What is MRP?

MRP – You hear it on the production floor, in management offices, and thrown around in conversations throughout the building, but do you truly understand what it is?

No matter your department or level, every employee of a manufacturing company should understand what Material Requirements Planning (MRP) is and how it impacts the bottom line. Put simply, a strong MRP system helps to manage the supply and demand of a product. It answers three critical questions for all production managers:

  • What materials are needed?
  • How much is needed?
  • When is it needed by?

A Quick History Lesson of MRP and MRP II Systems

The first MRP system was made in 1964 and most were software database applications. In the first initial adaptation, MRP stands for Materials Requirements Planning. Many large industries adopted this method like automotive, appliances, hardware, etc. By the 1980s, there were over 7500 companies utilizing MRP. These systems could track overall manufacturing planning such as production scheduling, inventory management of raw materials and products, with minor proposal and purchasing additions.

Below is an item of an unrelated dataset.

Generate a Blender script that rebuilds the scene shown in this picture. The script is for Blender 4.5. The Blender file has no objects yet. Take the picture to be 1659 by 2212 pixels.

By the early 1980s, MRP II was available and currently stands for Manufacturing Resource Planning. The added features helped close the loop and help manage and entire manufacturing company.

MRP + Additional Closed Loop Features = MRP II

MRP II is an all-inclusive software system to this day.  It ties many of the cross-functional areas of a business from manufacturing scheduling to Bill of Materials (BOM) to inventory, plus materials planning.  However, both systems have since evolved even more to become a component of Enterprise Resource Planning (ERP).

Benefits of MRP for Process Manufacturers

Especially for those businesses with complex production plans, a reliable MRP system helps to ensure the right amount of materials are available, for the right  products, at the right time. For example, it’s not uncommon for process manufacturers to produce a single product that requires ingredients from 4 or 5 different vendors. They all have their own unique availability and shipping timeframes. Without a strong understanding and management of those details, a facility can be left with too much or too little inventory. These companies find themselves with:

  • Material waste
  • Production holds
  • Schedule delays
  • Missed delivery dates
  • Product shortages

Most of the time it is up to the decisions made by the purchasing and production MRP users to avoid these situations but they are constantly faced with concerns of data integrity. Trying to manually maintain spreadsheets or juggle disparate software systems, all points to the lack of a central data source to deliver consistency throughout the entire organization. Throw on top of that the vulnerability of human error and you easily make the most seasoned of production managers cringe.

An effective MRP structure is one that is native component of a comprehensive ERP platform. In this type of ERP environment, MRP can provide planning managers with an understanding of how to make the right business decisions – not just spit out a list of what to purchase next.